A Secretaria da Fazenda disse à reportagem que o posicionamento do governo sobre o assunto seria dado pela PGE (Procuradoria Geral do Estado). Em resposta aos questionamentos enviados, a PGE se limitou a informar o link em que as empresas incluídas na dívida ativa poderiam ser consultadas.
Pessoas ligadas à Fazenda de São Paulo disseram que há uma determinação para que não se comente sobre processos em andamento. Mas o governo viu em regimes especiais como esses uma forma viável de estancar a sangria de ICMS não pago.
Estimativa de organizações do setor é que, na hipótese de nada do ICMS devido por essas empresas ter sido recolhido, a perda de arrecadação de São Paulo em um ano seja de R$ 1,2 bilhão, sendo R$ 766,6 milhões de gasolina e R$ 420,4 milhões de diesel.
A cobrança do imposto que a Fazenda acredita ser devida pela refinaria e distribuidoras é feita por meio da solidariedade tributária. São Paulo tem usado o mecanismo colocando a responsabilidade pelo pagamento de ICMS no destinatário final do combustível.

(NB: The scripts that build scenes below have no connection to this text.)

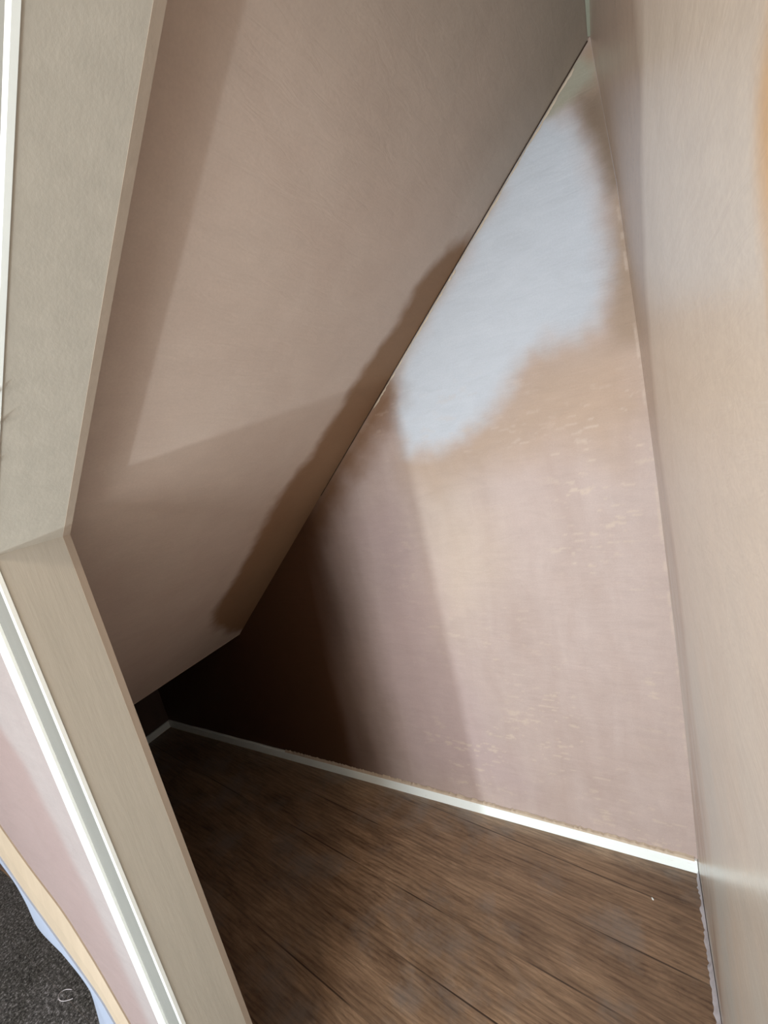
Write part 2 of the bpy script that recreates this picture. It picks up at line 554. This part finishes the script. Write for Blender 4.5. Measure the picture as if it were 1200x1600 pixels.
# pale strip of bare board between the slope and the right wall at the top
top = Vector((-0.006, 0, 0.676))
vs, fs = [], []
for i, (y, w) in enumerate([(1.19, 0.006), (1.05, 0.009), (0.9, 0.010), (0.75, 0.010), (0.5, 0.010), (0.35, 0.010)]):
    cx = float(corner_x(0.66)) + (YB - y) * 0.0171 + min(YB - y, 0.4) / 0.4 * (0.0245 - float(corner_x(0.66))) * 0.6
    zc = SO[1] + (cx - SO[0]) * TAN
    vs += [(cx - w, y, zc - w * TAN - 0.0005), (cx - 0.0006, y, zc - 0.0005), (cx - 0.0006, y, zc - w * 1.2)]
for i in range(5):
    a, b = i * 3, i * 3 + 3
    fs += [(a, a + 1, b + 1, b), (a + 1, a + 2, b + 2, b + 1), (a + 2, a, b, b + 2)]
o = link_mesh('trim_4', vs, fs, M_bead)
o['kind'] = 'structure'

# ------------------------------------------------------------------ skirtings
SK = 0.043


def skirting(name, x0, x1, label):
    n = 160
    vs, fs = [], []
    prof = [(0.0, 0.0), (-0.010, 0.0), (-0.010, SK - 0.004), (-0.007, SK - 0.0005), (0.0, SK)]
    for i in range(n + 1):
        x = x0 + (x1 - x0) * i / n
        j = 0.0015 * math.sin(i * 0.37) * math.sin(i * 0.11)
        for (a, b) in prof:
            vs.append((x, YB + a, FLOOR + b + (j if b > 0 else 0)))
    k = len(prof)
    for i in range(n):
        for q in range(k - 1):
            fs.append((i * k + q, (i + 1) * k + q, (i + 1) * k + q + 1, i * k + q + 1))
    fs += [tuple(range(k)), tuple(range(n * k + k - 1, n * k - 1, -1))]
    o = link_mesh(name, vs, fs, M_skirt)
    structure(o, label)


skirting('baseboard_back', XL, 0.026, 'narrow glossy white skirting along the foot of the back wall')
o = box('baseboard_left', XL, XL + 0.010, 0.5, YB - 0.010, FLOOR, FLOOR + SK, M_skirt, bevel=0.002)
structure(o, 'narrow white skirting on the dark end wall')
# line of lumpy plaster on top of the skirting
vs, fs = [], []
n = 220
for i in range(n + 1):
    x = -1.6 + 1.62 * i / n
    h = 0.004 + 0.006 * random.random() ** 2
    vs += [(x, YB - 0.0105, FLOOR + SK - 0.001), (x, YB - 0.007, FLOOR + SK + h * 0.6), (x, YB - 0.0005, FLOOR + SK + h)]
for i in range(n):
    a, b = i * 3, i * 3 + 3
    fs += [(a, b, b + 1, a + 1), (a + 1, b + 1, b + 2, a + 2)]
link_mesh('trim_5', vs, fs, M_line)['kind'] = 'structure'

# dried plaster splash along the foot of the right wall
vs, fs = [], []
n = 140
for i in range(n + 1):
    y = YB - 0.012 - 0.95 * i / n
    wx = 0.0275 + (YB - y) * 0.0171 + min(YB - y, 0.4) / 0.4 * (0.0245 - 0.0275) * 0.6
    w = 0.004 + 0.0035 * i / n * 3 + 0.004 * random.random() + 0.003 * math.sin(i * 0.3) ** 2
    h = 0.014 + 0.005 * math.sin(i * 0.21) + 0.003 * random.random()
    vs += [(wx - w, y, FLOOR + 0.0005), (wx - w * 0.55, y, FLOOR + h * 0.25), (wx - 0.0015, y, FLOOR + h)]
for i in range(n):
    a, b = i * 3, i * 3 + 3
    fs += [(a, a + 1, b + 1, b), (a + 1, a + 2, b + 2, b + 1)]
M_splash = painted('lilac_white_splash', lin(205, 200, 206), 0.6, 0.3, 1.0, 0.15)
link_mesh('baseboard_right', vs, fs, M_splash, smooth=True)['kind'] = 'structure'

# ------------------------------------------------------------------ door frame in the partition
frame = bpy.data.objects.new('cupboard_opening_frame', None)
COL.objects.link(frame)
frame.location = (JX, JY0, FLOOR)
thing(frame, 'angled cupboard door frame with an upright and a raking head mitred together', 'door frame')
bpy.context.view_layer.update()


def to_frame(o):
    o.parent = frame
    o.matrix_parent_inverse = Matrix.Translation(-Vector(frame.location))
    return o


MIT = Vector((JX, 0, JZ))
half = (Vector((0, 0, -1)) + rake).normalized()
mn = (Vector((0, 0, 1)) + rake).normalized()             # normal of the mitre plane (bisects up and rake)
cut = (MIT, mn)
topr = MIT + rake * 1.06
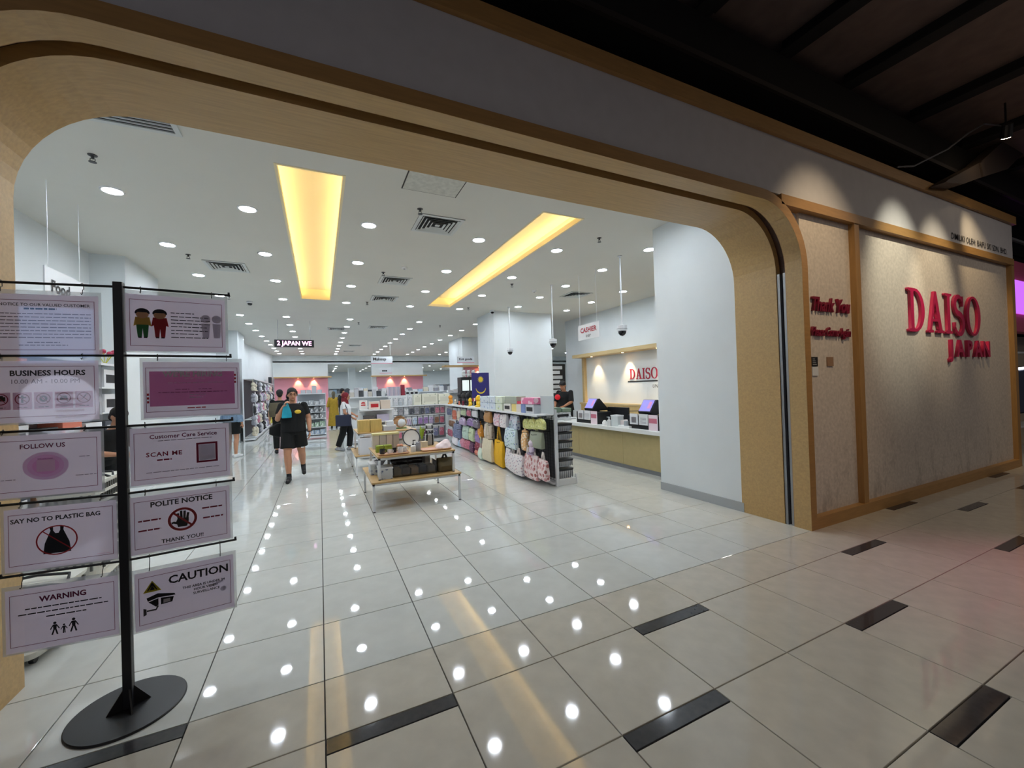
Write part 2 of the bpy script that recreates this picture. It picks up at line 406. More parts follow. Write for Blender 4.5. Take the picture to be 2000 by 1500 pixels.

O valor da cobrança pelo tributo não pago é de R$ 1,22 por litro. Caso o revendedor ou posto tenha comprado 100 mil litros em um mês, por exemplo, terá de recolher R$ 122 mil em ICMS. O imposto passa a ser devido a partir do momento em que a mercadoria entra no estado.
Isso pode fazer com que revendedores e postos busquem outros fornecedores que não sejam a Refit ou distribuidoras associadas a ela.
“É importante frisar que a Petrobras também está na chamada ‘lista de devedores’ do Estado de São Paulo e, portanto, vale questionar se tal tratamento em relação à Refit e os postos também se estenderá à Petrobras e seus parceiros ou se há dois pesos e duas medidas. Como destacado, não podemos acreditar que nem a Fazenda Paulista, nem qualquer outro órgão governamental possa exercer algo tão agressivo e ilegal dessa magnitude”, diz a nota enviada pela Refit. A refinaria afirma que, na verdade, é ela quem tem precatórios a receber de São Paulo, sem informar o valor.
“É muito importante que as secretarias de Fazenda, assim como a de São Paulo, possam se defender da sonegação nesse formato. Isso retira dinheiro que deveria ir para a saúde, educação, segurança. Pode também alimentar uma cadeia de ilegalidade muito grande no setor de combustíveis”, afirma Emerson Kapaz, presidente do ICL (Instituto Combustível Legal).
A Refit diz que o ICL é “notório desafeto da refinaria.”
Em mensagens de grupos de WhatsApp de donos de postos, vistos pela reportagem, há muitas queixas quanto à cobrança do ICMS como solidariedade tributária e preocupações sobre como pagar. Alguns deles, assim como revendedores, dizem terem recebido minutas de contestações a serem apresentadas à Procuradoria Geral do Estado.
Para entidades como o ICL e Sindicom (Sindicato Nacional das Empresas Distribuidoras de Combustíveis e Lubrificantes), as minutas foram enviadas pelos advogados da Refit. Questionada sobre o assunto, a empresa não respondeu.
O texto da minuta argumenta, entre outras coisas, que seria impossível para a “notificada” (posto ou revendedor), diante do volume de operações que realiza, exigir guias de recolhimento de imposto de cada uma das compras que realiza de diferentes fornecedores. Afirma também que o pagamento solidário do tributo se refere a todos que efetivamente colaboram para a sonegação, o que não seria o caso, e que o dolo não pode ser presumido
“A gente espera que isso venha em cascata [que outros estados adotem a mesma medida]. A gente busca isso há muito tempo. É muito fácil comprar de alguém com um preço mais baixo que sabidamente é por causa de imposto não pago e não se responsabilizar por isso. Quem tem de pagar o ICMS é a refinaria. Se ela e a distribuidora não pagam, São Paulo vai no próximo elo da cadeia, que é o revendedor”, diz Mozart Rodrigues Filho, diretor executivo do Sindicom.
A Refit foi também beneficiada por um regime especial, mas no Amapá. Ela recebeu, assim com aconteceu com a Fair Energy, incentivo fiscal para comprar nafta, óleo de petróleo e outros derivados, no exterior, com incentivo discal. Ela tem um crédito presumido de 8% em cada operação, com prazo de 60 dias. A nafta pode ser transformada em gasolina e diesel. A medida foi vista por outros estados e instituições como guerra fiscal.